The Court also found that the question of whether the child was forcefully removed from Chandigarh or voluntarily taken by the mother to Jalandhar should be examined during the trial, but it does not alter that the child had in fact been residing at Jalandhar for over a year and a half prior to filing. Thus, under the GWA, Jalandhar is the place of ordinary residence.
c. Impact
This ruling is likely to have a notable impact on future custody and guardianship disputes, particularly where the child’s location diverges from either parent’s official place of residence. After this judgment:
- Courts are compelled to look beyond a simple presumption of maternal custody for very young children when determining territorial jurisdiction.
- The child’s actual living arrangement, including schooling and day-to-day environment, will carry significant weight.
- Litigants may find stronger or weaker grounds for jurisdiction depending on documented proof of where the child has been continuously present.

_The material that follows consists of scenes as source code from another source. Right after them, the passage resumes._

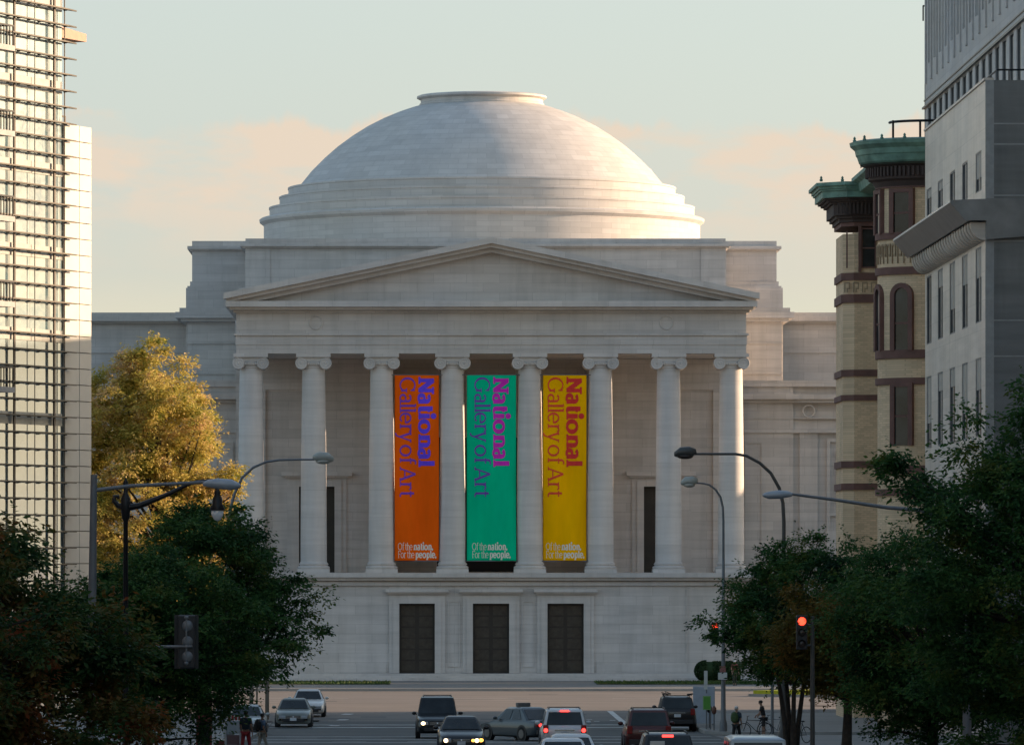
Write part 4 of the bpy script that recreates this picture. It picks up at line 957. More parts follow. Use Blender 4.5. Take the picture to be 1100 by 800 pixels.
for a in [pi * (1.05 + .11 * k) for k in range(4)]: q = MB(); q.lathe((B1[0] + (R1 + 1.2) * cos(a), B1[1] + (R1 + 1.2) * sin(a), 28.42), [(.07, 0), (.09, .09), (.05, .14), (.07, .2), (.02, .28)], 8); q.build('finial', M['copper'], c1)
# flat canted bay further along
B2x0, B2x1, B2y0, B2y1 = 22.35, 24.7, 324.6, 331.0
q = MB(); foot = [(24.7, B2y0 - .0), (22.9, B2y0), (22.35, B2y0 + .55), (22.35, B2y1 - .5), (22.9, B2y1), (24.7, B2y1)]
q.prism([(x, y, 0) for x, y in foot], 25.3, (0, 0, 1)); b2 = q.build('canted_bay', M['tanbrick'], bb)
def ring2(grow, z0, z1, nm, mt, par=None):
    f2 = [(24.75, B2y0 - grow), (22.9 - grow * .4, B2y0 - grow), (22.35 - grow, B2y0 + .55 - grow * .4), (22.35 - grow, B2y1 - .5 + grow * .4), (22.9 - grow * .4, B2y1 + grow), (24.75, B2y1 + grow)]
    return MB().prism([(x, y, z0) for x, y in f2], z1 - z0, (0, 0, 1)).build(nm, mt, par or b2)
for (pa, pb_) in ((229, 243), (293, 301), (316, 325), (397, 404), (424, 430), (495, 502), (519, 526)): ring2(.1, Z_(pb_, 324.6), Z_(pa, 324.6), 'stone_band', M['brownstone'])
q = MB(); deco(q, 907, 943, 324.6, Z_(314, 324.6), Z_(303, 324.6), 324.6); q.build('terracotta_frieze', M['terracotta'], b2)
for (p0, p1, y0_, y1_) in ((925, 941, 288, 245),):
    window(b2, (X_(p0, 324.6), 324.6, 0), (1, 0, 0), (0, 1, 0), 0, X_(p1, 324.6) - X_(p0, 324.6), Z_(y0_, 324.6), Z_(y1_, 324.6), -.03, M['brownstone'])
q = MB(); q.box(X_(922, 324.6), X_(925, 324.6), 324.4, 324.598, Z_(292, 324.6), Z_(243, 324.6)); q.box(X_(909, 324.6), X_(910.5, 324.6), 324.5, 324.598, Z_(288, 324.6), Z_(248, 324.6)); q.build('pilaster', M['brownstone'], b2)
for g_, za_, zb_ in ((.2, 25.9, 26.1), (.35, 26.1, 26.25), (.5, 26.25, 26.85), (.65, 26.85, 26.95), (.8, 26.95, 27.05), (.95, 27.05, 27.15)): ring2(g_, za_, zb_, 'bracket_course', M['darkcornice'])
c2 = ring2(1.1, 27.15, 27.5, 'copper_cornice', M['copper']); ring2(1.2, 27.5, 27.6, 'cornice_lip', M['copper'], c2); ring2(1.28, 27.6, 27.75, 'cornice_lip', M['copper'], c2); ring2(1.42, 27.75, 27.93, 'cornice_lip', M['copper'], c2)
for x in (21.1, 22.2, 23.3): q = MB(); q.lathe((x, 323.4, 27.93), [(.07, 0), (.09, .09), (.05, .14), (.07, .2), (.02, .28)], 8); q.build('finial', M['copper'], c2)
q = MB()
for i in range(14): q.box(22.0 + i * .2, 22.09 + i * .2, B2y0 - .62, B2y0 - .5, 26.3, 26.85)
q.build('dentil', M['darkcornice'], b2)
q = MB(); q.prism([(x, 303.6, z) for x, z in ((24.6, 26.3), (24.0, 26.6), (23.9, 27.2), (23.1, 27.4), (23.0, 27.8), (22.75, 27.95), (22.75, 28.15), (24.6, 28.2))], 21, (0, 1, 0)); q.build('copper_cornice', M['copper'], bb)
q = MB(); q.tube([(23.2, 304.5, 28.8), (23.2, 316, 28.8), (23.2, 324, 28.7)], .04, 6)
for y in (305, 309, 313, 317, 321): q.tube([(23.2, y, 28.1), (23.2, y, 28.8)], .03, 6)
q.tube([(22.9 + 2 * (1 - cos(t)), 300.5 - 1.5 * sin(t), 29.35) for t in [pi / 2 * k / 8 for k in range(9)]] + [(30, 299.0, 29.5)], .07, 6)
for x in (23.0, 24.3, 26.0): q.tube([(x, 299.6, 28.4), (x, 299.6, 29.4)], .06, 6)
q.build('roof_railing', M['black'], bb)
q = MB()
for z in (8, 13, 18, 23):
    for y in (307, 311.5, 316, 320.5): q.box(24.5, 24.58, y, y + 1.5, z, z + 2.6)
q.build('window', M['glassdark'], bb)

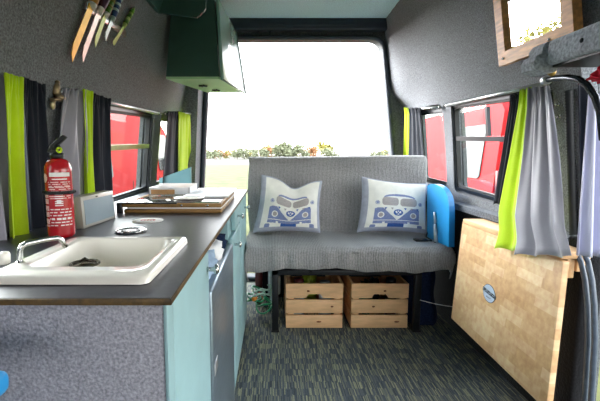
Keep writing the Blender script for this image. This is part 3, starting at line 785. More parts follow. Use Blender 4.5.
# wall hook ----------------------------------------------------------
hp = wl(57.5,97)
t = thing('bottle_opener', hp, 'antique metal bottle opener fixed to the left wall above the curtains', 'bottle opener')
b = MB(); n = [wl(x,y,o_) for x,y,o_ in ((57.5,82,.004),(57,87,.008),(56,92,.006),(58,97,.004))]
b.tube(n,[.005,.009,.010,.015],12); b.sphere(wl(57.5,82.5,.005),.007,sub=2); b.sphere(wl(58,95,.006),.017,(.7,1,.9),2); b.build('body', antique, t)
b = MB(); b.tube([wl(56,97,.012),wl(61,97.5,.022),wl(65,98.5,.020)],[.009,.009,.006],10); b.tube([wl(50,99.5,.008),wl(56,99.5,.022),wl(64,100,.020)],.0042,8); b.build('opener_lip', antique, t)
b = MB(); b.tube([wl(55,99,.008),wl(52.8,104,.014)],.005,8); b.sphere(wl(52.8,105,.012),.012,(.5,.9,1.1),2); o = b.build('lower_tongue', mat('pale_brass','#cdb894',.35,.6,30,.1), t)

# blue rounded thing bottom left -------------------------------------
q = PYd(0,383,.40)
q = PYd(12.5,370,.405)
t = thing('folding_stool', (q.x-.12,.37,0), 'bright blue rounded plastic stool seat in front of the grey felt panel', 'stool')
b = MB(); b.box((q.x-.24,.32,q.z-.022),(q.x,.405,q.z+.004),.010,seg=4); b.build('seat', blue_plastic, t)
for sx in (-.22,-.09):
    b = MB(); b.tube([(q.x+sx,.36,0),(q.x+sx-.01,.36,q.z-.015)],.009,10); b.build('leg', blue_edge, t)

# overhead cabinets --------------------------------------------------
t = thing('overhead_cabinet', (-.42,2.4,1.34), 'dark green overhead cabinet with glossy pale door beside the rear opening', 'cabinet')
ya, yb2 = 2.10, 2.62
n0,n1 = PYd(166,78.5,ya),PYd(221.5,79,ya); f1,f0 = PYd(244,92.5,yb2),PYd(207,96.5,yb2)
f0.z = f1.z; n0.z = n1.z
zbn = (n1.z+f1.z)/2
tn = PYd(216.5,0,ya); tf = PYd(234,31,yb2)
ztp = tf.z
bt = [Vector((n0.x,ya,n0.z)),Vector((n1.x-.012,ya,n1.z)),Vector((f1.x-.012,yb2,f1.z)),Vector((f0.x,yb2,f0.z))]
tp_ = [Vector((CX-halfw(ztp)+.006,ya,ztp)),Vector((tn.x-.012,ya,ztp)),Vector((tf.x-.012,yb2,ztp)),Vector((CX-halfw(ztp)+.006,yb2,ztp))]
b = MB(); b.hexa([bt[0]+Vector((0,0,.012)),bt[1]+Vector((0,0,.012)),bt[2]+Vector((0,0,.012)),bt[3]+Vector((0,0,.012))]+tp_); b.build('body', teal_dark, t)
b = MB(); b.hexa(bt+[q+Vector((0,0,.012)) for q in bt]); o = b.build('bottom_board', teal_lit, t); o['label'] = 'green underside with light from below painted in'
b = MB()
g = .010; th_ = Vector((.016,0,0)); e1 = Vector((g-.012+.014,0,0))
dn = [Vector((n1.x-.004,ya-.004,n1.z-.004)),Vector((n1.x+.012,ya-.004,n1.z-.004)),Vector((f1.x+.010,yb2+.02,f1.z-.004)),Vector((f1.x-.006,yb2+.02,f1.z-.004)),
      Vector((tn.x-.004,ya-.004,ztp+.006)),Vector((tn.x+.012,ya-.004,ztp+.006)),Vector((tf.x+.010,yb2+.02,ztp+.006)),Vector((tf.x-.006,yb2+.02,ztp+.006))]
b.hexa(dn,bevel=.002); d = b.build('door', door_paint, t)
b = MB(); b.tube([dn[2]+Vector((.001,.001,0)),dn[6]+Vector((.001,.001,0))],.004,8); b.tube([dn[1]+Vector((0,0,.0)),dn[2]],.003,8); b.build('door_edge', teal_dark, d)
kp = PYd(232.5,74,2.5); 
b = MB(); M = Matrix.Translation((kp.x+.004,kp.y,kp.z))@Matrix.Rotation(PI/2,4,'Y'); b.lathe([(0,-.004),(.006,-.002),(.0045,.006),(.0045,.014),(.011,.018),(.012,.023),(0,.028)],16,M); b.build('knob', chrome, d)
for x,y in ((203,85),(216,91)):
    q = PYd(x,y,2.3 if y<88 else 2.48); q.z = n1.z+(f1.z-n1.z)*(q.y-ya)/(yb2-ya)-.004
    b = MB()
    for a in (R(20),R(110)): b.box((-.024,-.0035,-.006),(.024,.0035,.002),M=Matrix.Translation(q)@Matrix.Rotation(a,4,'Z'))
    b.build('cross_fitting', black_plastic, t)
t = thing('overhead_shelf', (-.45,1.6,1.56), 'dark green overhead shelf with scalloped end panel beside the hanging knives', 'shelf')
Y2 = 1.92
ol = [(157.5,12.5),(197,17.4),(198,15.8),(200,15.0),(201.5,12.8),(204,11),(205.5,8.5),(206,-4),(206,-60),(150,-60)]
P2_ = [PYd(x,y,Y2) for x,y in ol]; P2_ = [Vector((p.x,Y2,min(p.z,1.855))) for p in P2_]; P2_[-1].x = -.50; P2_[-2].x = P2_[-3].x
b = MB(); b.plate([(p.x,p.z) for p in P2_],[],lambda u,v,w: Vector((u,Y2+.016*w,v))); b.build('end_panel', teal_dark, t)
zz = P2_[0].z
b = MB(); b.plate([(1.45,zz+.0),(Y2,zz),(Y2,1.84),(1.45,1.84)],[],lambda u,v,w: Vector((CX-halfw(v)+.006+.014*w,u,v))); b.build('back_board', teal_dark, t)
b = MB(); b.box((-.53,1.45,1.72),(P2_[6].x,Y2,1.735),.002); b.build('shelf_board', teal_dark, t)
b = MB(); b.box((-.56,1.45,zz+.1),(P2_[6].x,1.466,1.845),.002); b.build('end_panel', teal_dark, t)

# ================================================================== SOFA
XL, XR = -.114, .905
t = thing('sofa_bed', ((XL+XR)/2,2.3,0), 'sofa bed on a black steel frame, covered by the grey throw', 'sofa')
b = MB(); b.box((XL,2.06,.37),(XR,2.46,.435),.015); b.build('seat_cushion', felt_dark, t)
b = MB()
M = Matrix.Translation((0,2.43,.43))@Matrix.Rotation(R(-8.5),4,'X'); b.box((XL,0,.0),(XR,.075,.455),.015,M); b.build('backrest', felt_dark, t)
b = MB()
xa = PYd(272,300,2.05).x; xb_ = PYd(420,300,2.05).x
yfr = 2.045
zr0 = PYd(300,275.5,yfr).z; 
b.box((xa,yfr,zr0),(xb_,yfr+.03,zr0+.028),.002); b.box((xa,yfr+.005,zr0+.042),(xb_,yfr+.025,zr0+.062),.002)
b.box((XL+.02,yfr+.002,.345),(XR-.02,yfr+.032,.372),.002); b.box((XL+.02,2.44,.345),(XR-.02,2.47,.372),.002)
for x in (XL+.02, (XL+XR)/2, XR-.05): b.box((x,yfr+.03,.345),(x+.03,2.44,.37),.002)
for x in (PYd(308,270,2.05).x,PYd(386,270,2.05).x): b.box((x,yfr-.006,zr0+.02),(x+.025,yfr+.004,zr0+.068),.002)
b.build('steel_frame', black_steel, t)
b = MB(); b.box((XL+.0,2.575,.0),(XR+.02,2.59,.60),.002); b.build('shade_panel', shade_felt, t)  # black panel added to block daylight behind the crates
for x in (xa, xb_-.03):
    for y in (yfr-.0, 2.43):
        b = MB(); b.box((x,y,0.004),(x+.034,y+.034,.35),.003); b.box((x-.004,y-.004,0),(x+.038,y+.038,.008),.002); b.build('leg', black_steel, t)
# throw
pf = [(2.035,.345,0),(2.026,.375,0),(2.024,.405,.02),(2.03,.44,.03),(2.05,.458,.03),(2.12,.463,.03),(2.2,.463,.03),(2.30,.465,.02),(2.38,.470,.01),(2.41,.478,.0),(2.425,.51,.0),(2.445,.6,.0),(2.465,.72,0),(2.483,.84,0),(2.490,.895,0),(2.505,.922,0),(2.54,.93,0),(2.575,.915,0),(2.60,.87,0),(2.60,.6,0)]
def throwpt(u, v):
    s = v*(len(pf)-1); i = min(int(s), len(pf)-2); f = s-i
    y = pf[i][0]+(pf[i+1][0]-pf[i][0])*f; z = pf[i][1]+(pf[i+1][1]-pf[i][1])*f
    xl_ = XL-.03-.006*math.sin(v*23); xr_ = XR+.035+.006*math.sin(v*19)
    if v > .5: xl_ += -.012*(v-.5); xr_ += .02*(v-.5)
    # across: drape down at both ends
    w = (xr_-xl_); e = .035
    k = u
    if k < .04: x = xl_; dz = -(.04-k)/.04
    elif k > .96: x = xr_; dz = -(k-.96)/.04
    else:
        x = xl_+w*(k-.04)/.92; dz = 0
    # hem waviness and folds
    fold = .006*math.sin(x*24+v*3)+.004*math.sin(x*51+1)
    if i <= 2: y -= .5*fold+.004*math.sin(x*70); z += (.010*math.sin(x*7)+.006*math.sin(x*23) if i == 0 else 0)*(1-f if i==0 else 1)
    elif v < .45: z += fold*.5
    else: y -= .004*math.sin(z*30+x*9)+.003*math.sin(x*17+z*5)
    dn_ = dz*(.11 if v < .42 else .06)
    if v < .42: z += dn_*(.5 if i<=2 else 1); x += (.012*math.sin(y*30))*(-dz)*(-1 if k<.5 else 1)
    else: y += .09*(-dz); x += (.0)*dz
    if i >= 14 and i<=16: z += .010*min(1,max(0,x/.8))-.006
    return Vector((x,y,z))
b = MB(); b.grid(throwpt, 150, 110)
o = solo(b,'throw_blanket',throw_m,((XL+XR)/2,2.25,.44),'grey textured throw covering the seat and back of the sofa','throw')
md = o.modifiers.new('s','SOLIDIFY'); md.thickness = .006; md.offset = 1

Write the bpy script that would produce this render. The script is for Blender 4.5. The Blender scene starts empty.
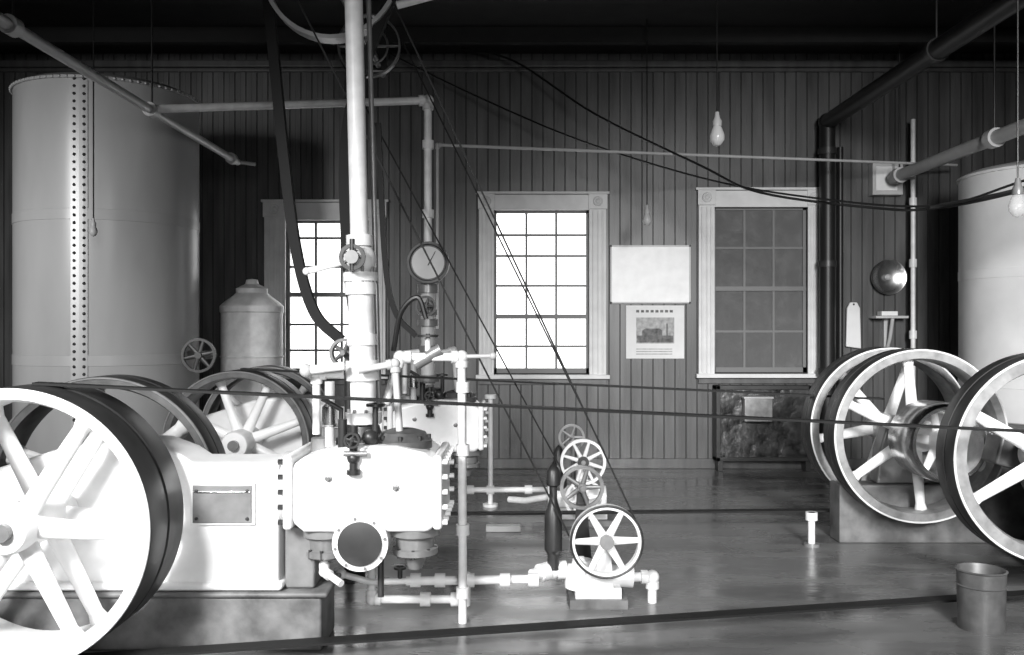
import bpy, bmesh, math, random
from mathutils import Vector, Matrix
random.seed(4)
S = bpy.context.scene

# ------------------------------------------------------------------ materials
def mat(name, col, rough=0.5, metal=0.0, var=0.0, scale=6.0, bump=0.0, spec=0.5, stretch=(1,1,1), rvar=0.0):
    m = bpy.data.materials.new(name); m.use_nodes = True
    nt = m.node_tree; b = nt.nodes['Principled BSDF']
    b.inputs['Base Color'].default_value = (col, col, col, 1)
    b.inputs['Roughness'].default_value = rough
    b.inputs['Metallic'].default_value = metal
    b.inputs['Specular IOR Level'].default_value = spec
    if var > 0 or bump > 0:
        tc = nt.nodes.new('ShaderNodeTexCoord'); mp = nt.nodes.new('ShaderNodeMapping')
        mp.inputs['Scale'].default_value = stretch
        n = nt.nodes.new('ShaderNodeTexNoise'); n.inputs['Scale'].default_value = scale
        n.inputs['Detail'].default_value = 6
        nt.links.new(tc.outputs['Object'], mp.inputs['Vector'])
        nt.links.new(mp.outputs['Vector'], n.inputs['Vector'])
        r = nt.nodes.new('ShaderNodeValToRGB')
        lo, hi = max(col*(1-var), 0), min(col*(1+var), 1)
        r.color_ramp.elements[0].position = 0.3; r.color_ramp.elements[1].position = 0.7
        r.color_ramp.elements[0].color = (lo, lo, lo, 1); r.color_ramp.elements[1].color = (hi, hi, hi, 1)
        nt.links.new(n.outputs['Fac'], r.inputs['Fac'])
        nt.links.new(r.outputs['Color'], b.inputs['Base Color'])
        if bump > 0:
            bp = nt.nodes.new('ShaderNodeBump'); bp.inputs['Strength'].default_value = bump
            bp.inputs['Distance'].default_value = 0.02
            nt.links.new(n.outputs['Fac'], bp.inputs['Height'])
            nt.links.new(bp.outputs['Normal'], b.inputs['Normal'])
        if rvar > 0:
            mr = nt.nodes.new('ShaderNodeMapRange')
            mr.inputs['From Min'].default_value = 0.35; mr.inputs['From Max'].default_value = 0.65
            mr.inputs['To Min'].default_value = max(rough-rvar, 0.02); mr.inputs['To Max'].default_value = rough+rvar
            nt.links.new(n.outputs['Fac'], mr.inputs['Value']); nt.links.new(mr.outputs['Result'], b.inputs['Roughness'])
    return m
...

In sum, the decision tightens and clarifies the framework for analyzing ordinary residence when multiple jurisdictions may be involved.
4. Complex Concepts Simplified
Several intricate legal doctrines appear throughout the judgment, warranting plain-language clarification:
- Ordinary Residence: A factual, real-world assessment of where a person regularly lives. It looks to the continuity and settled nature of the minor’s presence at a location rather than the legal or notional domicile of the parents.
- Jurisdiction: The legal authority of a court to hear a case. Under Section 9(1) of the GWA, the relevant test is where the child was actually residing (physically and for a significant duration) when the guardianship petition was filed.
- Natural Guardianship: Under Section 6 of the HMGA, the father is the natural guardian of a minor child (and after him, the mother). However, for children below five, “custody” is ordinarily entrusted to the mother for welfare; it is not, by itself, conclusive of jurisdictional questions.
- Guardian and Wards Act, 1890 (GWA): The main law governing applications for guardianship of minors in India. Its guiding principle is the best interest and welfare of the child.
5. Conclusion
The High Court’s decision in SULBHI AND ORS v. BHAVNESH KUMAR firmly reaffirms the principle that the physical and factual abode of the child determines the correct forum for guardianship and custody proceedings. By ruling that a child’s “ordinary residence” cannot be assumed to be that of the mother simply because the child is below the age of five, the Court clarifies that a meaningful factual inquiry is required whenever “ordinary residence” is in dispute.
This judgment significantly enriches jurisprudence under the Guardians and Wards Act, 1890. It underscores that statutory interpretations must keep the welfare of minors in focus, while remaining consistent with the plain meaning of Section 9. Going forward, courts and parties involved in child custody matters will need to present and evaluate evidence on where the child is actually living or studying, and how long that arrangement has been in place. This thoughtful reaffirmation of the law ensures that the child’s reality remains paramount in guardianship disputes.